La Cour de cassation a notamment jugé que le principe de laïcité ne pouvait être invoqué pour priver les "salariés des employeurs de droit privé qui ne gèrent pas un service public" (...) "des protections que leur assurent les dispositions du code du travail".

Vers un troisième procès. "L'arrêt de la cour d'appel de Versailles qui avait déclaré le licenciement fondé est dès lors cassé", a précisé la Cour de cassation dans un communiqué. L'affaire sera donc rejugée devant la cour d'appel de Paris. Jusqu’ici, la justice s’est toujours prononcée en faveur de la crèche. L'ex-employée de cette crèche associative située dans un quartier sensible de Chanteloup-les-Vignes a en effet été déboutée à deux reprises par la justice.
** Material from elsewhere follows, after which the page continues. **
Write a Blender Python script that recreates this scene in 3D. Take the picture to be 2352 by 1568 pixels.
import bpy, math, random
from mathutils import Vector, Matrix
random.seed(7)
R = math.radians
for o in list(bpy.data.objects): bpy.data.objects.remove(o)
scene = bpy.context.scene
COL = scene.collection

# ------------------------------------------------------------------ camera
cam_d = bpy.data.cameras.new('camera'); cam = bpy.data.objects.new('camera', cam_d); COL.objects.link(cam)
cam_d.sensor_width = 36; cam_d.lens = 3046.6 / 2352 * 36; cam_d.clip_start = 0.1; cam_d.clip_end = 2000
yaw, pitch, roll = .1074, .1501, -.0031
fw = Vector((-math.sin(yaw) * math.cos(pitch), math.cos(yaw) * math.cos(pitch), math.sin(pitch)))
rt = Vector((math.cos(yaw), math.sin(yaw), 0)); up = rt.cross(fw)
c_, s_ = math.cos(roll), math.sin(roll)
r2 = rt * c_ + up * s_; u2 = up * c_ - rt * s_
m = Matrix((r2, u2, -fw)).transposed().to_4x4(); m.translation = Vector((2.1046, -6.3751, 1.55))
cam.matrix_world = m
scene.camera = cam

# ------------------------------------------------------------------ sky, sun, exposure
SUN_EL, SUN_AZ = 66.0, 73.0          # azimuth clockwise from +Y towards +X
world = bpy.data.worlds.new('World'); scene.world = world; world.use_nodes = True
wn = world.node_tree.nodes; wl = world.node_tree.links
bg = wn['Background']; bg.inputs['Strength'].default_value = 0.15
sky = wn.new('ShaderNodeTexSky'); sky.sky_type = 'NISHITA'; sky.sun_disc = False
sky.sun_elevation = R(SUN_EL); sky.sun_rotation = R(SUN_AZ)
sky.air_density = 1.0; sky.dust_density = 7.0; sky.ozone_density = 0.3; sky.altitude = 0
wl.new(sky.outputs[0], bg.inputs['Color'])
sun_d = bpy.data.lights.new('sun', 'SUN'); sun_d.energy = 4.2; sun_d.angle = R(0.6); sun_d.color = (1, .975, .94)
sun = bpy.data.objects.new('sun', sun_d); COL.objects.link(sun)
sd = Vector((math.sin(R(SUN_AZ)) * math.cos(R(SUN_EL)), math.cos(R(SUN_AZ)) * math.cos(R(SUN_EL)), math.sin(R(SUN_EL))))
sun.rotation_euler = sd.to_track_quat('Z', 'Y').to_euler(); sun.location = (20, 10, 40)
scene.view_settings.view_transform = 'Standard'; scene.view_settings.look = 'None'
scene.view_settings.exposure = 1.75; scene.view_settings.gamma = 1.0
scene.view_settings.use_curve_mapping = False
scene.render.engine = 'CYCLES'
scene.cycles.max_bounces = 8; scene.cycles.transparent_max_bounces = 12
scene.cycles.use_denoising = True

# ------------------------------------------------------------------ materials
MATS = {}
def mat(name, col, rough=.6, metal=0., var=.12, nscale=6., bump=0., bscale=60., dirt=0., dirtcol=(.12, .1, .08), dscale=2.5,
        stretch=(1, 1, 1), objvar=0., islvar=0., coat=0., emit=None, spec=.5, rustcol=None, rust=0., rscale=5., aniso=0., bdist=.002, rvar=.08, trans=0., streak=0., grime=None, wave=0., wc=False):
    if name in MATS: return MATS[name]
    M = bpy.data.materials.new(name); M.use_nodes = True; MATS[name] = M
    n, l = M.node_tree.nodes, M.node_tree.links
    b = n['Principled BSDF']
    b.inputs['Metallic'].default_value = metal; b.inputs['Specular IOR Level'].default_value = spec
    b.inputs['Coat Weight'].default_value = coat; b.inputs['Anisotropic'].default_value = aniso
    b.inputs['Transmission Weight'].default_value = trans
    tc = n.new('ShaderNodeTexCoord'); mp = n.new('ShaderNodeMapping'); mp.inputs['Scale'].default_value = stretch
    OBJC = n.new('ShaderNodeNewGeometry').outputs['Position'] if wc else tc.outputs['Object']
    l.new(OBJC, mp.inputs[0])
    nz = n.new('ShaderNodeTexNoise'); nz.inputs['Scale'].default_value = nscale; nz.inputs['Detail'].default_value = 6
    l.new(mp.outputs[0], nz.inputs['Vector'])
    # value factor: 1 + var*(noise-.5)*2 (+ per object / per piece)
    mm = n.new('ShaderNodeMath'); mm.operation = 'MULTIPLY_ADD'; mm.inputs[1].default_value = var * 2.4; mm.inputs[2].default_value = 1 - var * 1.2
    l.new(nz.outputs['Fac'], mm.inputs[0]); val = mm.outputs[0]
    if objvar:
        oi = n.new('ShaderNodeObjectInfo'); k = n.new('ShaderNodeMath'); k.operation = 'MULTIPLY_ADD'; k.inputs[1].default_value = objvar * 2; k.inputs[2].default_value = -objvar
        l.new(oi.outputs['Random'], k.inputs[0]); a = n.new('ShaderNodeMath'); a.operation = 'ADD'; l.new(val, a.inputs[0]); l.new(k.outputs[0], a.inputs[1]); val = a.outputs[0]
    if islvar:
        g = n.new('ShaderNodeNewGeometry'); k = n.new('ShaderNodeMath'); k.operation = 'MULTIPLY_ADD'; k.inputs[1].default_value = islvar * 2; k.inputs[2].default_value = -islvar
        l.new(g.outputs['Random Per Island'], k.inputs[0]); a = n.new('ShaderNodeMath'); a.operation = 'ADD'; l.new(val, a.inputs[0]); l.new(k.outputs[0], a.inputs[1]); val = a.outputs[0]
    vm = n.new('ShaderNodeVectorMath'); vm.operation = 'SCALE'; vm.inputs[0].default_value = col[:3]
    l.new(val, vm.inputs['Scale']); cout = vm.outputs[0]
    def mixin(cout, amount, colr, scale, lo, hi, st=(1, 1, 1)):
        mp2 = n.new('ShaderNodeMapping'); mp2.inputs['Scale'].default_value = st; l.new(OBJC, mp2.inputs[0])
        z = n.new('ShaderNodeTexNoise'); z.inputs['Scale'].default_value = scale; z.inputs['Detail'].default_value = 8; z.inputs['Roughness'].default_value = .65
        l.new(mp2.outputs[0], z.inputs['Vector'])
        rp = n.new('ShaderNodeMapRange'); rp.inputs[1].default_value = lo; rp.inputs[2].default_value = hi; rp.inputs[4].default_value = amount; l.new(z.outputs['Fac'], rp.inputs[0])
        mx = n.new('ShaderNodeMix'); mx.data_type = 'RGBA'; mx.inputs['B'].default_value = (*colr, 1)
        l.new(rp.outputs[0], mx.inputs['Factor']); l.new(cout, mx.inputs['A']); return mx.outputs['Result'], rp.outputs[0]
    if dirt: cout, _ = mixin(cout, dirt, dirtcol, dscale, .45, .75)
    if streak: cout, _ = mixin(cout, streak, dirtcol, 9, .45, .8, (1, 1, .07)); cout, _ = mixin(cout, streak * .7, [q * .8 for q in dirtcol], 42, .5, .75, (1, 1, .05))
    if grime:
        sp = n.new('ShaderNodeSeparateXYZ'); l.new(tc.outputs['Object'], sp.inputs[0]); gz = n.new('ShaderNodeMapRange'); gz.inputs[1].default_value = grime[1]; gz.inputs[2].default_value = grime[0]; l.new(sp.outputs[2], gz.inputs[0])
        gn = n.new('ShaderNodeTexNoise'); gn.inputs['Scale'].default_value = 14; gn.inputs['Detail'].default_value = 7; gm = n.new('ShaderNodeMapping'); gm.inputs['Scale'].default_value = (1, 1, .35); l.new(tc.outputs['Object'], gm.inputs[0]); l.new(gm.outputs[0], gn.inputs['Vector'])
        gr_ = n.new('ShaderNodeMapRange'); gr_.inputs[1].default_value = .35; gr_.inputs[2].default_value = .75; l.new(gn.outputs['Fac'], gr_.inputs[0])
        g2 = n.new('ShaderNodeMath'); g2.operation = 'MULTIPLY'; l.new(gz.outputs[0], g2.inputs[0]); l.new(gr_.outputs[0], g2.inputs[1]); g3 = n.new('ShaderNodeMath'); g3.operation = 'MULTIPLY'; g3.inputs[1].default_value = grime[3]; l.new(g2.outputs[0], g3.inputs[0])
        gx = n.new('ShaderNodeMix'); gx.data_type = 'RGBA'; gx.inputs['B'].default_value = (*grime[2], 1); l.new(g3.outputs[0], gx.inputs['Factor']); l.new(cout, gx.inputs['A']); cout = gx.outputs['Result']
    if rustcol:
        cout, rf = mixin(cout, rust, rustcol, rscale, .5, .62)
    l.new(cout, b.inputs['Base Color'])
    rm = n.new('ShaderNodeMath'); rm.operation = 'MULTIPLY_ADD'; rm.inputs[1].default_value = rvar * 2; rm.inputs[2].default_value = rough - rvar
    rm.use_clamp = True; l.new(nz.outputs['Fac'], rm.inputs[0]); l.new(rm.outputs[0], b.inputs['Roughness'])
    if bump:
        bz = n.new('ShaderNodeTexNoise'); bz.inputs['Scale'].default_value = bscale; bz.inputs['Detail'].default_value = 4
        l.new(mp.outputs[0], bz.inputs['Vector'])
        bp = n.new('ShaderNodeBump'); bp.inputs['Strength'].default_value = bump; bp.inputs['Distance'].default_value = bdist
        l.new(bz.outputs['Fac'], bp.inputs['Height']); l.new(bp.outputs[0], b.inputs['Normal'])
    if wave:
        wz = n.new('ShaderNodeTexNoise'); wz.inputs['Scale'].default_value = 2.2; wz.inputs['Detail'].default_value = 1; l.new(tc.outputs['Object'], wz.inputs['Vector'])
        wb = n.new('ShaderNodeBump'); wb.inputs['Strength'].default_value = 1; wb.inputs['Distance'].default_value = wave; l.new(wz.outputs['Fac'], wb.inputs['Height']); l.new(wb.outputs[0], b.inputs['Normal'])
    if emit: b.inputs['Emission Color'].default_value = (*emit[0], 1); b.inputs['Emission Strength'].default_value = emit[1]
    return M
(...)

Déboutée à deux reprises.En décembre 2010, la salariée, avait été déboutée une première fois par les prud'hommes qui avait validé son licenciement pour "faute grave" le 19 décembre 2008. Et à l'audience en appel de septembre 2011, le parquet général avait aussi pris position en faveur de la crèche, faisant valoir le "respect du principe de laïcité mais aussi la vulnérabilité des enfants".
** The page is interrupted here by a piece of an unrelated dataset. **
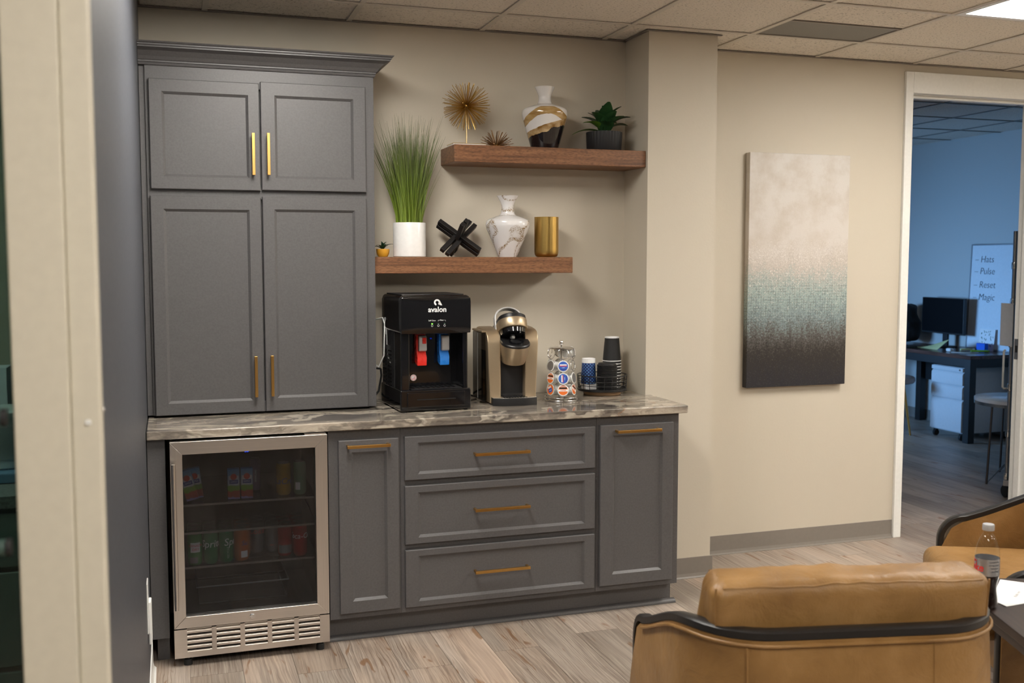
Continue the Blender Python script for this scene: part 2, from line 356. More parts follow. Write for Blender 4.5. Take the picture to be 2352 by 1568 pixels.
# ------------------------------------------------------------------ mesh helpers
class MB:
    def __init__(s): s.v = []; s.f = []
    def add(s, vs, fs, M=None):
        k = len(s.v)
        s.v += [tuple(M @ Vector(p)) if M else tuple(p) for p in vs]
        s.f += [tuple(i + k for i in f) for f in fs]
        return s
    def box(s, x0, x1, y0, y1, z0, z1, M=None):
        return s.add([(x0, y0, z0), (x1, y0, z0), (x1, y1, z0), (x0, y1, z0), (x0, y0, z1), (x1, y0, z1), (x1, y1, z1), (x0, y1, z1)],
                     [(0, 3, 2, 1), (4, 5, 6, 7), (0, 1, 5, 4), (1, 2, 6, 5), (2, 3, 7, 6), (3, 0, 4, 7)], M)
    def rings(s, loops, cap0=True, cap1=True, M=None):
        n = len(loops[0]); vs = [p for l in loops for p in l]; fs = []
        for i in range(len(loops) - 1):
            for j in range(n):
                fs.append((i * n + j, i * n + (j + 1) % n, (i + 1) * n + (j + 1) % n, (i + 1) * n + j))
        if cap0: fs.append(tuple(range(n))[::-1])
        if cap1: fs.append(tuple(range((len(loops) - 1) * n, len(loops) * n)))
        return s.add(vs, fs, M)
    def lathe(s, prof, n=32, c=(0, 0, 0), M=None, cap0=True, cap1=True):
        loops = [[(c[0] + max(r, 1e-5) * math.cos(2 * math.pi * j / n), c[1] + max(r, 1e-5) * math.sin(2 * math.pi * j / n), c[2] + z) for j in range(n)] for r, z in prof]
        return s.rings(loops, cap0, cap1, M)
    def tube(s, pts, r, n=8, closed=False, flat=None):
        pts = [Vector(p) for p in pts]; m = len(pts); loops = []; prev = None
        for i, p in enumerate(pts):
            if closed: t = pts[(i + 1) % m] - pts[i - 1]
            else: t = pts[min(i + 1, m - 1)] - pts[max(i - 1, 0)]
            t.normalize()
            if prev is None:
                a = Vector((0, 0, 1)) if abs(t.z) < .9 else Vector((1, 0, 0))
                prev = (a - t * a.dot(t)).normalized()
            else:
                q = prev - t * prev.dot(t)
                prev = q.normalized() if q.length > 1e-6 else prev
            b = t.cross(prev); rr = r[i] if isinstance(r, (list, tuple)) else r
            loops.append([tuple(p + (prev * math.cos(2 * math.pi * j / n) + b * math.sin(2 * math.pi * j / n)) * rr) for j in range(n)])
        if closed: return s.rings(loops + [loops[0]], False, False)
        return s.rings(loops)
    def prism(s, poly, a0, a1, plane='xy', M=None):
        def P(u, v, w): return {'xy': (u, v, w), 'xz': (u, w, v), 'yz': (w, u, v)}[plane]
        return s.rings([[P(u, v, a0) for u, v in poly], [P(u, v, a1) for u, v in poly]], M=M)
    def rbox(s, c, size, r, n=8, fn=None, M=None):
        hx, hy, hz = [q / 2 for q in size]; c = Vector(c)
        vs = []; fs = []; idx = {}
        def vert(p):
            k = tuple(round(q, 5) for q in p)
            if k not in idx:
                P = Vector((p[0] * hx, p[1] * hy, p[2] * hz))
                I = Vector([max(-h + r, min(h - r, q)) for q, h in zip(P, (hx, hy, hz))])
                d = P - I
                P2 = I + (d.normalized() * r if d.length > 1e-9 else d)
                if fn: P2 = fn(P2)
                idx[k] = len(vs); vs.append(tuple(c + P2))
            return idx[k]
        def g(t):      # denser near the edges
            return math.sin(t * math.pi / 2) * .35 + t * .65
        L = [g(-1 + 2 * i / n) for i in range(n + 1)]
        for ax in range(3):
            for sg in (-1, 1):
                for i in range(n):
                    for j in range(n):
                        q = []
                        for a, b in ((i, j), (i + 1, j), (i + 1, j + 1), (i, j + 1)):
                            p = [0, 0, 0]; p[ax] = sg; p[(ax + 1) % 3] = L[a]; p[(ax + 2) % 3] = L[b]; q.append(vert(p))
                        fs.append(tuple(q) if sg > 0 else tuple(q[::-1]))
        return s.add(vs, fs, M)
    def mesh(s, name, smooth=None):
        me = bpy.data.meshes.new(name); me.from_pydata(s.v, [], s.f); me.validate(); me.update()
        if smooth is not None:
            for p in me.polygons: p.use_smooth = True
            me.set_sharp_from_angle(angle=R(smooth))
        return me
    def build(s, name, mat, parent=None, smooth=None, bevel=0, seg=2, loc=None, world=False):
        if world and parent:                 # vertices were given in world space, parent unrotated
            L = parent.matrix_basis.translation if parent.parent is None else parent.parent.matrix_basis.translation + parent.matrix_basis.translation
            s.v = [tuple(Vector(p) - L) for p in s.v]
        me = s.mesh(name, smooth)
        o = bpy.data.objects.new(name, me); COL.objects.link(o)
        me.materials.append(MATS[mat])
        if parent: o.parent = parent
        if loc: o.location = loc
        if bevel:
            b = o.modifiers.new('bevel', 'BEVEL'); b.width = bevel; b.segments = seg; b.limit_method = 'ANGLE'; b.angle_limit = R(40)
            if smooth is None:
                for p in me.polygons: p.use_smooth = True
                b.harden_normals = True
        return o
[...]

"Une décision extrêmement décevante". Seule la Halde (la Haute autorité de lutte contre les discriminations et pour l'égalité) saisie également par la salariée, avait d’abord apporté son soutien à cette dernière, en mars 2010. Avant de se rétracter en octobre de la même année, par la voix de son ex-présidente Jeannette Bougrab. Elle avait alors défendu la possibilité pour la crèche incriminée de choisir "l'option philosophique de la laïcité".

A l'annonce de la décision de la Cour de cassation, Jeannette Bougrab n'a pas caché sa déception. "C'est une décision extrêmement décevante, difficile, parce que Baby-Loup était un combat pour la laïcité et qu'en rendant une telle décision, la Cour de cassation vient de faire céder une digue, une digue qui était celle de la laïcité", a-t-elle déploré au micro d'Europe 1.  
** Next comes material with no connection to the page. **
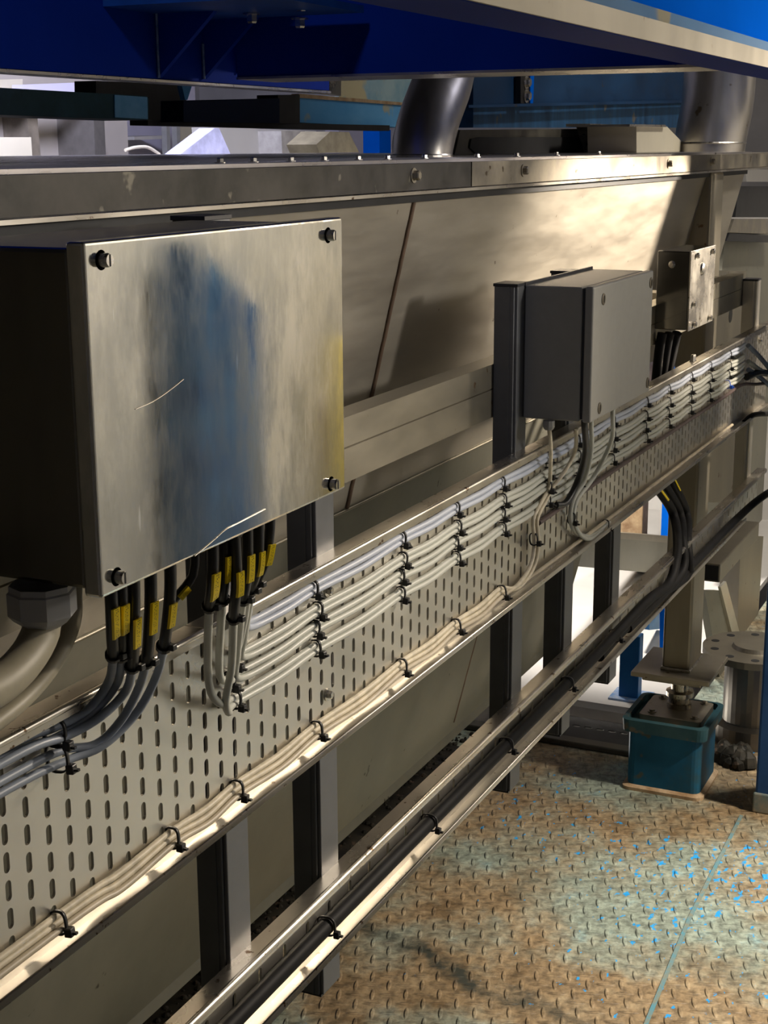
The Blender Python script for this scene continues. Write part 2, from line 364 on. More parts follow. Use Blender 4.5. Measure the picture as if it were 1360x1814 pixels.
# ------------------------------------------------------------------ tank
T0 = thing('tank', 'long stainless steel tank with sloping side and bolted top flange', 'tank', (2.2, 1.2, .41))
XA, XB = .2, 3.79
z_t, y_t = 1.5104, .77
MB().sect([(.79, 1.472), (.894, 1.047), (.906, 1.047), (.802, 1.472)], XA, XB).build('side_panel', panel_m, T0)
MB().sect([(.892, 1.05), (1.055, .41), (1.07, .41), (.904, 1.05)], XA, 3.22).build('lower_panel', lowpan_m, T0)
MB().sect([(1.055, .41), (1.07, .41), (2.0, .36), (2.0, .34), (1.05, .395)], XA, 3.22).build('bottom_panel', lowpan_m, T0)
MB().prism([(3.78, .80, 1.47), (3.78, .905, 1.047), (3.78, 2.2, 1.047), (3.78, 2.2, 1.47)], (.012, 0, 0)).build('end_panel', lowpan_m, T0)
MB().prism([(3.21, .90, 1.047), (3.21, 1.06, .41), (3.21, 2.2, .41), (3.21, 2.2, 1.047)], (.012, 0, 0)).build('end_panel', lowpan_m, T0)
xs = Yp(835, 300, y_t)[0]
shaded_m = metal('dirty_shaded_flange_steel', (.045, .043, .038), (.11, .10, .088), (.4, .6), .7, 9, None, (26, .64, (.22, .2, .16)))  # left flange piece: dirtier steel with its shade put into the colour
for a, b in ((XA, xs-.002), (xs+.002, 4.2)):
    MB().sect([(y_t, z_t), (y_t, 1.478), (y_t+.006, 1.478), (y_t+.006, z_t-.006), (y_t+.05, z_t-.006), (y_t+.05, z_t)], a, b).build('flange', band_m if a > XA else shaded_m, T0)
MB().box((XA, .768, 1.4725), (4.2, .80, 1.4765)).build('flange_lip', rim_m, T0)
MB().box((XA, .785, 1.462), (XB, .80, 1.4725)).build('sealing_strip', dark_m, T0)
MB().box((XA, .80, z_t), (3.9, 2.4, z_t+.004)).build('cover_plate', metal('cover_plate_steel', (.50, .47, .46), (.66, .62, .62), (.22, .38), .95, 6, (.4, 2, 1), (9, .66, (.10, .08, .07))), T0)
for px in (390, 449, 515, 574, 634, 686, 752, 845, 915, 985, 1060): 
    p = at(px, 283, 2, z_t+.006); q = (Yp(px, 281, .86)[0], .86, z_t+.004)
    bolt(MB(), q, (0, 0, 1), .004, .005).build('bolt', boltm, T0)
for px, py in ((732, 318), (926, 307), (1183, 293), (1259, 290)):
    bolt(MB(), (Yp(px, py, y_t)[0], y_t, 1.496), (0, -1, 0), .006, .008).build('bolt', band_m, T0)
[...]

"Une mise en cause de la laïcité". A l'époque, l'affaire avait créé une polémique nationale, mobilisant des défenseurs d'une stricte laïcité, de Manuel Valls, à l'époque député socialiste de l'Essonne, à la philosophe Elisabeth Badinter, marraine de la crèche. A l'annonce de la décision de la Cour de cassation, Manuel Valls a donc regretté mardi à l'Assemblée nationale l'annulation du licenciement de l'employée voilée y voyant une "mise en cause de la laïcité".

"En sortant quelques secondes de mes fonctions, je veux vous dire combien je regrette la décision de la Cour de cassation aujourd'hui sur la crèche Baby-Loup et sur cette mise en cause de la laïcité", a déclaré le ministre de l'Intérieur lors de la séance des questions au gouvernement.